- Problem statement -
Please copy all the lines that follow, word for word.

- Dataset extract -
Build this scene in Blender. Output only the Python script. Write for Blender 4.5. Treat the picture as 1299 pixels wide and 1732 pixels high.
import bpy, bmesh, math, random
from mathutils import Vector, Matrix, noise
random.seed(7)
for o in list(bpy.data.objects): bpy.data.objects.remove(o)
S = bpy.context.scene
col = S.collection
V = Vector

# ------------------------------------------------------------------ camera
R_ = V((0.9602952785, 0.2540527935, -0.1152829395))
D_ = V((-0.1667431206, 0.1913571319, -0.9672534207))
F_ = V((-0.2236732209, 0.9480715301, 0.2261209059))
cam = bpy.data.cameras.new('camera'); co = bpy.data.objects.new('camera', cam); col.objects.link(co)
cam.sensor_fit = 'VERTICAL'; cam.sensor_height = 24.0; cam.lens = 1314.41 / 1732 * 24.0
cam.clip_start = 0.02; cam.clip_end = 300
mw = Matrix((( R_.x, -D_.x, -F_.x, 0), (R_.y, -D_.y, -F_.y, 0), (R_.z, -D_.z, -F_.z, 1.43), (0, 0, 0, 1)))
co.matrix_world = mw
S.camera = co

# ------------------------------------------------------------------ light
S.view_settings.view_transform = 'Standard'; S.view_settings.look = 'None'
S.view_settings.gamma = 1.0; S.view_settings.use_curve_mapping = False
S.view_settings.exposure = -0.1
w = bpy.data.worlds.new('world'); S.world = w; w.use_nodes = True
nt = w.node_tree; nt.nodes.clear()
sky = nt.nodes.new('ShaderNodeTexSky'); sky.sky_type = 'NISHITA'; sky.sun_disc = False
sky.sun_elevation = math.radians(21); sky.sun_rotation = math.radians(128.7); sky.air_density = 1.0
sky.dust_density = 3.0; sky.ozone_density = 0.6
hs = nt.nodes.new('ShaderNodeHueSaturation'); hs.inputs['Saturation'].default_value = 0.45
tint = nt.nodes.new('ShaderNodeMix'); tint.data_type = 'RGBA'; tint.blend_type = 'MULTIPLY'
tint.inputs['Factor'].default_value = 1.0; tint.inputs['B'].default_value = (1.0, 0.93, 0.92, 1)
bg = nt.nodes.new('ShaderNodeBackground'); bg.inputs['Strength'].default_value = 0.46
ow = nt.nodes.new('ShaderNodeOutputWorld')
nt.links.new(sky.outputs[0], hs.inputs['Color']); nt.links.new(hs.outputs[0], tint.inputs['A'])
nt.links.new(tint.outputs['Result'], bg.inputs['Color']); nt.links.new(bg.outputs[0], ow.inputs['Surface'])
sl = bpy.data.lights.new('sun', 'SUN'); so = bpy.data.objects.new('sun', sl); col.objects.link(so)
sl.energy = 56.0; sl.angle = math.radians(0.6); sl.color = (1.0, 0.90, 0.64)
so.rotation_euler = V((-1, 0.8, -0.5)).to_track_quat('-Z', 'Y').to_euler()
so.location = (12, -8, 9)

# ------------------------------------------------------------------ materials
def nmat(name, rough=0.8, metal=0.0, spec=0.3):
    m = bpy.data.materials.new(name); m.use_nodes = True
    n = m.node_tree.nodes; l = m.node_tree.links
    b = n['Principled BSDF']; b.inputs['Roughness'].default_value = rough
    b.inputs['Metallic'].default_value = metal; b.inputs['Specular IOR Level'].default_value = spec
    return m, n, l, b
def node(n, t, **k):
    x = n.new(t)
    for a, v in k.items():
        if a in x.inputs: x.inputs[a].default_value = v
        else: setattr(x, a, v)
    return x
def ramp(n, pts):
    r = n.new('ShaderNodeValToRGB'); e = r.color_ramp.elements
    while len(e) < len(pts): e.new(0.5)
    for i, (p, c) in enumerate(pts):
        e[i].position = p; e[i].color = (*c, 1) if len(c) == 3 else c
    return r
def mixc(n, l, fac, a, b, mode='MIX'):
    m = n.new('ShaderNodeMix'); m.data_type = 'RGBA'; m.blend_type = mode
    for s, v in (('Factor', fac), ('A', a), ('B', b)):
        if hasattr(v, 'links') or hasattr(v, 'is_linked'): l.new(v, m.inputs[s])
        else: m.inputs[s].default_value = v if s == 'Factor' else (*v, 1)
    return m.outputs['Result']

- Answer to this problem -
Build this scene in Blender. Output only the Python script. Write for Blender 4.5. Treat the picture as 1299 pixels wide and 1732 pixels high.
import bpy, bmesh, math, random
from mathutils import Vector, Matrix, noise
random.seed(7)
for o in list(bpy.data.objects): bpy.data.objects.remove(o)
S = bpy.context.scene
col = S.collection
V = Vector

# ------------------------------------------------------------------ camera
R_ = V((0.9602952785, 0.2540527935, -0.1152829395))
D_ = V((-0.1667431206, 0.1913571319, -0.9672534207))
F_ = V((-0.2236732209, 0.9480715301, 0.2261209059))
cam = bpy.data.cameras.new('camera'); co = bpy.data.objects.new('camera', cam); col.objects.link(co)
cam.sensor_fit = 'VERTICAL'; cam.sensor_height = 24.0; cam.lens = 1314.41 / 1732 * 24.0
cam.clip_start = 0.02; cam.clip_end = 300
mw = Matrix((( R_.x, -D_.x, -F_.x, 0), (R_.y, -D_.y, -F_.y, 0), (R_.z, -D_.z, -F_.z, 1.43), (0, 0, 0, 1)))
co.matrix_world = mw
S.camera = co

# ------------------------------------------------------------------ light
S.view_settings.view_transform = 'Standard'; S.view_settings.look = 'None'
S.view_settings.gamma = 1.0; S.view_settings.use_curve_mapping = False
S.view_settings.exposure = -0.1
w = bpy.data.worlds.new('world'); S.world = w; w.use_nodes = True
nt = w.node_tree; nt.nodes.clear()
sky = nt.nodes.new('ShaderNodeTexSky'); sky.sky_type = 'NISHITA'; sky.sun_disc = False
sky.sun_elevation = math.radians(21); sky.sun_rotation = math.radians(128.7); sky.air_density = 1.0
sky.dust_density = 3.0; sky.ozone_density = 0.6
hs = nt.nodes.new('ShaderNodeHueSaturation'); hs.inputs['Saturation'].default_value = 0.45
tint = nt.nodes.new('ShaderNodeMix'); tint.data_type = 'RGBA'; tint.blend_type = 'MULTIPLY'
tint.inputs['Factor'].default_value = 1.0; tint.inputs['B'].default_value = (1.0, 0.93, 0.92, 1)
bg = nt.nodes.new('ShaderNodeBackground'); bg.inputs['Strength'].default_value = 0.46
ow = nt.nodes.new('ShaderNodeOutputWorld')
nt.links.new(sky.outputs[0], hs.inputs['Color']); nt.links.new(hs.outputs[0], tint.inputs['A'])
nt.links.new(tint.outputs['Result'], bg.inputs['Color']); nt.links.new(bg.outputs[0], ow.inputs['Surface'])
sl = bpy.data.lights.new('sun', 'SUN'); so = bpy.data.objects.new('sun', sl); col.objects.link(so)
sl.energy = 56.0; sl.angle = math.radians(0.6); sl.color = (1.0, 0.90, 0.64)
so.rotation_euler = V((-1, 0.8, -0.5)).to_track_quat('-Z', 'Y').to_euler()
so.location = (12, -8, 9)

# ------------------------------------------------------------------ materials
def nmat(name, rough=0.8, metal=0.0, spec=0.3):
    m = bpy.data.materials.new(name); m.use_nodes = True
    n = m.node_tree.nodes; l = m.node_tree.links
    b = n['Principled BSDF']; b.inputs['Roughness'].default_value = rough
    b.inputs['Metallic'].default_value = metal; b.inputs['Specular IOR Level'].default_value = spec
    return m, n, l, b
def node(n, t, **k):
    x = n.new(t)
    for a, v in k.items():
        if a in x.inputs: x.inputs[a].default_value = v
        else: setattr(x, a, v)
    return x
def ramp(n, pts):
    r = n.new('ShaderNodeValToRGB'); e = r.color_ramp.elements
    while len(e) < len(pts): e.new(0.5)
    for i, (p, c) in enumerate(pts):
        e[i].position = p; e[i].color = (*c, 1) if len(c) == 3 else c
    return r
def mixc(n, l, fac, a, b, mode='MIX'):
    m = n.new('ShaderNodeMix'); m.data_type = 'RGBA'; m.blend_type = mode
    for s, v in (('Factor', fac), ('A', a), ('B', b)):
        if hasattr(v, 'links') or hasattr(v, 'is_linked'): l.new(v, m.inputs[s])
        else: m.inputs[s].default_value = v if s == 'Factor' else (*v, 1)
    return m.outputs['Result']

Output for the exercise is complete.